Hibiscus Jam

Hibiscus Jam

I discovered hibiscus tea very recently, and was surprised by its tart flavour, and its beautiful colour.

In this recipe, some of the strong concentrated liquid from seeping my iced tea recipe is turned, with a couple of additional ingredients, into jam.

There’s a (strong) debate at home about whether berries are in or berries are out (or our diet)… and for us they’re out… for now at least.

But this hibiscus jam offers the colour, tart and sweetness of traditional sugar-packed jams, minus the sugar.

You can leave the chia out, but apart from its innate beneficial qualities (fibre, Omega-3, anti-inflamatory…), the chia gives the jam a more solid and bitty consistency, as you get in berry jams. Without it you’ll end up with a smooth jelly, which I personally find a bit odd.

I’ve used agar agar to thicken the jam in replacement of the fruit’s pectin (which is a sugar), but you could use gelatin as well – refer to the pack’s instructions for quantities. I like mine quite runny, but increase the amount of agar agar if you want yours more solid.

The quantity of agar agar I used (1 tsp) gives you a definitely runny jam (see photo below). If you want yours to be so thick you can cut into it with a spoon, try using double the amount. If you’ve gone too far you can add a tiny bit of boiling water and stir vigorously to incorporate; if once it’s cooled it’s not thick enough put it back in the pot, add a bit more agar agar.

Ingredients

  • 5g of hibiscus tea leaf *
  • 250ml water *
  • 3 tbsp xylitol
  • 1 tsp agar agar
  • 3 tbsp chia seeds

Method

* If you have some hibiscus iced tea you can use 250ml this as your starting base.

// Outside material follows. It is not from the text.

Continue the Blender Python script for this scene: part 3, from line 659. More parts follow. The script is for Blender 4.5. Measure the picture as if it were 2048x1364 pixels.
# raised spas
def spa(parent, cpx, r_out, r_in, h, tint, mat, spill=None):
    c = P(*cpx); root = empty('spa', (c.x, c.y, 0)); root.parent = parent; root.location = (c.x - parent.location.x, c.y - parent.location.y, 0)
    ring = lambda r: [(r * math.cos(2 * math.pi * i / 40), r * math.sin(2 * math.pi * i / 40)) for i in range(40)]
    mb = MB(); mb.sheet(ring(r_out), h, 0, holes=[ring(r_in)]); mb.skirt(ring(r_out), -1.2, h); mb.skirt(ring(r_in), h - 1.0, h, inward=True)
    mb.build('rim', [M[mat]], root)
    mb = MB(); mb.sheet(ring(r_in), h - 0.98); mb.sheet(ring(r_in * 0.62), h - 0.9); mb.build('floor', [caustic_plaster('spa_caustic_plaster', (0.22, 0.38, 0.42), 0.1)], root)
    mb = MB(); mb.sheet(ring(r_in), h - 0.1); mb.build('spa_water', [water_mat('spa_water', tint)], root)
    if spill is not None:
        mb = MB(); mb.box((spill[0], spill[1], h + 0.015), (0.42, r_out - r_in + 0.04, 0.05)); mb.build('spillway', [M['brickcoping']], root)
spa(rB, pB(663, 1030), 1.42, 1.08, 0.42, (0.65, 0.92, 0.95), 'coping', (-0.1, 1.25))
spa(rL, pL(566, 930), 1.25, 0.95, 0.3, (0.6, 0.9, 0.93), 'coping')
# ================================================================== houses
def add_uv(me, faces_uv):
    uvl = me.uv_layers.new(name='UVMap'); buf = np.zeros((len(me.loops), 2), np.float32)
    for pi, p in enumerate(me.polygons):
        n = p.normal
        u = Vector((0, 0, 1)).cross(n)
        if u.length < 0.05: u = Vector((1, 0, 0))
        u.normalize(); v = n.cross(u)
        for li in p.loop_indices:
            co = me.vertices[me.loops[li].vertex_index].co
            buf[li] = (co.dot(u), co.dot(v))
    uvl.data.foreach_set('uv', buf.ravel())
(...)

If not, start by making the hibiscus tea. You can also make it by placing the leaves in boiling water from the kettle, but the method below delivers a more concentrated tea.

So, place the hibiscus leaves in a small pot, pour the cold water over them and bring it to a boil.

As soon as the water boils, lower the heat and simmer for 10min or so. Then, turn off the heat and let it cool a bit for 10min or so.

Strain the tea, saving the leaves to make hibiscus leaf sugar if you want (how-to at the bottom of this page).

Return the strained hibiscus tea back to the saucepan, add the xylitol and slowly start to bring it to a gentle simmer. Taste for sweetness. You want the jam to be sweet, but still keep some of the tartness from the hibiscus.

Once the sweetener has dissolved, add the agar agar, stir to dissolve, and keep a very gentle simmer for 8min or so, stirring frequently.

By now it should be very slightly thicker, but still rather liquid. Now add the chia seeds, stir well to combine, and simmer for another 5min or so.

It’s difficult to assess the consistency of this jam as it cooks, as the chia and agar settle as they cools, and the “cold plate jam test” doesn’t quite work here. My general rule of thumb is 1tsp of agar agar gives you a slightly runny jam; if you want it thicker, increase the amount.

Once it’s cooked for 5minutes pour the hot jam into a clean, sterilised jar, put the lid back on, and let cool completely.

You want to store it in the fridge and eat within a couple of weeks, unless you properly follow the sterilisation process.

It’s great spread on toast, mixed with yoghurt or kefir, and even dolloped into thumbprint cookies.